Dans le monde de la fraise israélienne, le Dr Nir Dai est le roi. Il donne des chiffres : Israël produit 25 000 tonnes de fraises chaque année, dont 97 % sont consommées dans le pays. Seulement 500 tonnes par an sont exportées, principalement vers la Russie ou le Royaume-Uni. Pour la fraise, l’objectif des chercheurs de Volcani est de perfectionner le goût, la couleur, la forme, la durée de conservation, le rendement et l’équilibre sucré-acide des fruits. « Nous faisons régulièrement goûter nos produits aux différentes étapes de leur développement », explique-t-il. L’arôme des fraises est l’un des domaines sur lesquels ils continuent de progresser. Les variétés avec une odeur puissante, comme la Mara des bois, sont très petites, fragiles (et donc difficiles à exporter), ont peu de rendement et moisissent aisément. « Mais elles sont délicieuses ! », ajoute Dai.

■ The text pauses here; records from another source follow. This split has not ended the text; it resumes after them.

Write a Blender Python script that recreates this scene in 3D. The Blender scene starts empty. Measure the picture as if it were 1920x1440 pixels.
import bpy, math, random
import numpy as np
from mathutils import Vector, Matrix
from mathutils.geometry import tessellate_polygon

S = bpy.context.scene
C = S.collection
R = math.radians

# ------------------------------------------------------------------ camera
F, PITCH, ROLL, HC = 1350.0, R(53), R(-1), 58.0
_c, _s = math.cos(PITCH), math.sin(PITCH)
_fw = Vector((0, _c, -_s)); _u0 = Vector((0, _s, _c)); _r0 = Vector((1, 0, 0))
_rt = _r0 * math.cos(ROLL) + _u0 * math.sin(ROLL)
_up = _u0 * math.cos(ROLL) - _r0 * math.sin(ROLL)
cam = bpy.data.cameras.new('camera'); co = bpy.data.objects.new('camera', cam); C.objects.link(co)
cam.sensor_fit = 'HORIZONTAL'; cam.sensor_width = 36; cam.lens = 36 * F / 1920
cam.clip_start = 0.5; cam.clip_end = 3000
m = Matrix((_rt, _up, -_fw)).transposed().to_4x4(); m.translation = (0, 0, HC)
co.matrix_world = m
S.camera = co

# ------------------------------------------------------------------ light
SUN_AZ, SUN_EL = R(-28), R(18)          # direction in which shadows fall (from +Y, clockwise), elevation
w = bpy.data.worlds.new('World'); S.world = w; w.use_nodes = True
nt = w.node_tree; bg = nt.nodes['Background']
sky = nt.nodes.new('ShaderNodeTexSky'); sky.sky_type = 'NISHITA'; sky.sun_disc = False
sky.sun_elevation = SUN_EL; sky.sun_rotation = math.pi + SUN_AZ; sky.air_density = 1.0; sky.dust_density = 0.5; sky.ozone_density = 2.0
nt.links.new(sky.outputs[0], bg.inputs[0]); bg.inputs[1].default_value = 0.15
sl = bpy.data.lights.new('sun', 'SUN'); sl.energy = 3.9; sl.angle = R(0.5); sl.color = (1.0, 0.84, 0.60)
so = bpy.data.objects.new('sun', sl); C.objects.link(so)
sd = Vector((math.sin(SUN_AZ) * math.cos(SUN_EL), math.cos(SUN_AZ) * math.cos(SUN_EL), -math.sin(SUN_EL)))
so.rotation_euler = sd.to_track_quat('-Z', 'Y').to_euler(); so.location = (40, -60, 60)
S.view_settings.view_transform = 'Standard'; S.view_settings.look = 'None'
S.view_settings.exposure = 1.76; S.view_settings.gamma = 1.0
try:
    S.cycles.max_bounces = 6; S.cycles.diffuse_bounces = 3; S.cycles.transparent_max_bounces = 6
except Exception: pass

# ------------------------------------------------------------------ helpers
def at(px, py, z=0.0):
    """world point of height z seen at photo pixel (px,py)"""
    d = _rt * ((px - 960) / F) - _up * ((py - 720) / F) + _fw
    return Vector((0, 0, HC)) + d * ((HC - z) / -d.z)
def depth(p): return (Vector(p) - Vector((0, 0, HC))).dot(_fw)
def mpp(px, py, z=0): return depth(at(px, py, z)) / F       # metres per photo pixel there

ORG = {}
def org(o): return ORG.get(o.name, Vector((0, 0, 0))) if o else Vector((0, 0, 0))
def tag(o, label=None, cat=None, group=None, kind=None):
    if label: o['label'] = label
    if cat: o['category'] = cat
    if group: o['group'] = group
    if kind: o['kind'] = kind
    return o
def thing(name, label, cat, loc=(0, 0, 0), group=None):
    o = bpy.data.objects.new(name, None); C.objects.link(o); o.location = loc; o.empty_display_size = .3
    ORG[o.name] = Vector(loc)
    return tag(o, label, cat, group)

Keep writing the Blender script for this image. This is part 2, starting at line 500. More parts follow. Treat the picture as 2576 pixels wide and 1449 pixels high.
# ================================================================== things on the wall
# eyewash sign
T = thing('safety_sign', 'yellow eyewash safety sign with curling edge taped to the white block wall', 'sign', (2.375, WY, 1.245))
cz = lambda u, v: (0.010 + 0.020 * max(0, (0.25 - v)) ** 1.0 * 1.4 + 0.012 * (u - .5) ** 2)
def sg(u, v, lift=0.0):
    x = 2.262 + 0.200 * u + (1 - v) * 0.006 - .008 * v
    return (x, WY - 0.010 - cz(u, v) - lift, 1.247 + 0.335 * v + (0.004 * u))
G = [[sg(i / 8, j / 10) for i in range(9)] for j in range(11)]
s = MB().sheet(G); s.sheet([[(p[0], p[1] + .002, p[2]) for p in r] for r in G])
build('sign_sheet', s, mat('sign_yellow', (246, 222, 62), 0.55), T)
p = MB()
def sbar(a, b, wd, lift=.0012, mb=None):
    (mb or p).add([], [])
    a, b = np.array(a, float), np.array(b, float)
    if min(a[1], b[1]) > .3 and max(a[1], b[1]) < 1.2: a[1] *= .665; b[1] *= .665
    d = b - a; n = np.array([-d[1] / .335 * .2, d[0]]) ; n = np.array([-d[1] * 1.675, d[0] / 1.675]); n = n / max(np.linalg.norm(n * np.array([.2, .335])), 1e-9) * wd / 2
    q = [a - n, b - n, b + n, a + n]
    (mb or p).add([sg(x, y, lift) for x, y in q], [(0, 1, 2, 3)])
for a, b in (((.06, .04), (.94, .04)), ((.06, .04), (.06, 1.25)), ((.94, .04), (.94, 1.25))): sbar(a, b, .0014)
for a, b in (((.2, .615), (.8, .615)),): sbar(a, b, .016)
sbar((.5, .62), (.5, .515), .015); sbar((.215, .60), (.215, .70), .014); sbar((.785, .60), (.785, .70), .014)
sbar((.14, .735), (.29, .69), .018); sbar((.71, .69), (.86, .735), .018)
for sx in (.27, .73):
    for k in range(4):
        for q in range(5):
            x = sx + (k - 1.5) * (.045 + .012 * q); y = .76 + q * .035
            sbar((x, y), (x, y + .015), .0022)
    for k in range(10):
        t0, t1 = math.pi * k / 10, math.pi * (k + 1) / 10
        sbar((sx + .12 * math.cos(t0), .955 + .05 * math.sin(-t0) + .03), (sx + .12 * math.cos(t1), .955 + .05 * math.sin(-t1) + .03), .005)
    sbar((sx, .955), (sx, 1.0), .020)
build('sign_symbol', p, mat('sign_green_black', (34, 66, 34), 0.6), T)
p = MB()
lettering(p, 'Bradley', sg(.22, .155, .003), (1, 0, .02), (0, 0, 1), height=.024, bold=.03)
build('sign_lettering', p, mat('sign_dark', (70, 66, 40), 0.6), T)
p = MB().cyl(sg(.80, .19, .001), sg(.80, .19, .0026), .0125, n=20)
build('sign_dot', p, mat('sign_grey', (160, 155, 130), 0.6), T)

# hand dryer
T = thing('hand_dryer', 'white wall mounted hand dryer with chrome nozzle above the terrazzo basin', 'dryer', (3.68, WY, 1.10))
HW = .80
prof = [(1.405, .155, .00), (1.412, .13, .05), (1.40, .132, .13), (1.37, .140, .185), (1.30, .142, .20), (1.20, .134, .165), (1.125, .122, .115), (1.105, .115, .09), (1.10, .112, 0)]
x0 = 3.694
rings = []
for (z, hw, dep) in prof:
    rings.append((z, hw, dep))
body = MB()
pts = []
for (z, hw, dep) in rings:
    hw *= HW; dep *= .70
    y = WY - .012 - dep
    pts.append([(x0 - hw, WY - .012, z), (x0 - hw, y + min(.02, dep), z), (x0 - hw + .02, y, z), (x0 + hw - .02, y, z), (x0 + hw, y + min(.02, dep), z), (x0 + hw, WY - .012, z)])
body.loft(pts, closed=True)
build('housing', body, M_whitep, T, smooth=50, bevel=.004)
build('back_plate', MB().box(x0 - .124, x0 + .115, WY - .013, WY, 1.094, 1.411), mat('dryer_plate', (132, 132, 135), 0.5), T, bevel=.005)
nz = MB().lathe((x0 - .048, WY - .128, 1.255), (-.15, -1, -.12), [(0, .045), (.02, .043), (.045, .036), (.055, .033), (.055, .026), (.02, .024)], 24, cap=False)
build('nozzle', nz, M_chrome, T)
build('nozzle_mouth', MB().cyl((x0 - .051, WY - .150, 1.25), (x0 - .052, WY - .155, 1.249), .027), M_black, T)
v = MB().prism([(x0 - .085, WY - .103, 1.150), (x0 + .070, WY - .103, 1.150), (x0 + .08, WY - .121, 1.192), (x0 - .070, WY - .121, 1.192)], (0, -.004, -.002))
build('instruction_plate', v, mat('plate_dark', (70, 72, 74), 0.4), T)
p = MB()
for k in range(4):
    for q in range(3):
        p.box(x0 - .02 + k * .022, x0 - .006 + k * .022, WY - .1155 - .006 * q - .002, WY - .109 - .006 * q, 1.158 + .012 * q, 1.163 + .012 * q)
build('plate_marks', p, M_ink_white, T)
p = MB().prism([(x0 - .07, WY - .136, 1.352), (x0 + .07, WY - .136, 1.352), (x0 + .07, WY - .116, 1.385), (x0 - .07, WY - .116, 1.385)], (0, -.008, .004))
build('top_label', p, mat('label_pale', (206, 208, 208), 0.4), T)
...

L’une des variétés les plus populaires en Israël est la tamir, qui donne des fruits gros et sucrés. La variété jasmine donne aussi des gros fruits et pousse dans des espaces restreints. La gili, vendue depuis deux ans seulement, donne de bonnes récoltes et se conserve bien une fois cueillie. Les chefs ont vivement débattu de l’importance comparée de l’apparence et du goût des fraises dans la cuisine, mais aucun produit n’a provoqué plus de disputes que les pois chiches, produit israélien par excellence.
Le pois chiche, l’incontournable
Le Dr Chmouel Galili, spécialiste du produit à l’Institut, explique que le pois chiche est la légumineuse la plus cultivée dans le bassin méditerranéen et que la majorité de ceux cultivés en Israël sont consommés sur place. Dans un marché aussi saturé, sur quoi travaillent les chercheurs ? Galili raconte que l’un des futurs projets du laboratoire est de supprimer un effet indésirable de la consommation de pois chiches (ou de n’importe quel type de haricot) : les flatulences.
Les scientifiques tentent pour cela de réduire la quantité de raffinose contenue dans les pois. Mais Galili tempère : pour l’instant, la demande des consommateurs pour ce type de produit n’est pas assez élevée pour qu’ils se consacrent à son développement. L’Institut est très fier de son nouveau produit, le pois chiche vert frais. Récolté un mois et demi avant les autres pois chiches, il peut être mangé tel quel ou d’abord blanchi, et a un goût totalement différent des pois secs.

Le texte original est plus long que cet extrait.